In light of the volatile economic situation South Africa finds itself in, Meyer has warned investors to plan accordingly, and advises making use of off-shore opportunities and idiosyncratic shares.
“It is critical for investors to have an international strategy. Adding an off-shore equity or currency component to a South African portfolio reduces the risk and volatility of the overall portfolio. If any one currency or country enters a bear market, an investor will be protected by a diversified portfolio,” Meyer says.
“The best countries to invest in have fewer government regulations and interference, less government ownership, fewer trade unions, lower taxes, and no foreign-exchange control.

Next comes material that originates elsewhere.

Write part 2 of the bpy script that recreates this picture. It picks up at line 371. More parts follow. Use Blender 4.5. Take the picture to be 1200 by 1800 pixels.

“Further, a thoughtful allocation of capital that results in an ambivalent attitude towards political risks and currency moves is another way to avoid catastrophe. Idiosyncratic growth stocks can be an important building block in achieving this goal. The profitability of these companies is driven by their own fundamentals, rather than macroeconomic shocks, like the USChina trade war.”
This is sound advice from one of the first South Africans to gain the highly regarded US Chartered Financial Analyst qualification.
As a boutique asset-management firm, Fenestra tailors clients’ portfolios according to their individual needs. In the process, the company has consistently steered its clients away from stock-market meltdowns towards healthy returns, avoiding some of the worst calamities. Notable among these were the Steinhoff and African Bank disasters, as well as MTN being hit by multibillion-rand fines in Nigeria.
Since inception in 1992, Fenestra has regularly outperformed the market, as measured by the JSE All Share Index (ALSI). Its greatest successes have included limiting the negative return in 2008 to less than 15%, when the ALSI showed a 26% drop after the global financial meltdown.
In 2018, Fenestra did not buy or hold any of the worst 20 performing stocks, pointing to a significant outperformance of the market.
In a recent Financial Mail article, Meyer pointed out some of the pillars of his successful approach to investing.“We are very suspicious, paranoid and focused, with 10 to 12 well-researched shares in a portfolio. We avoid banking and mining like the plague, investing in companies which do not have big debt and are easily understood.”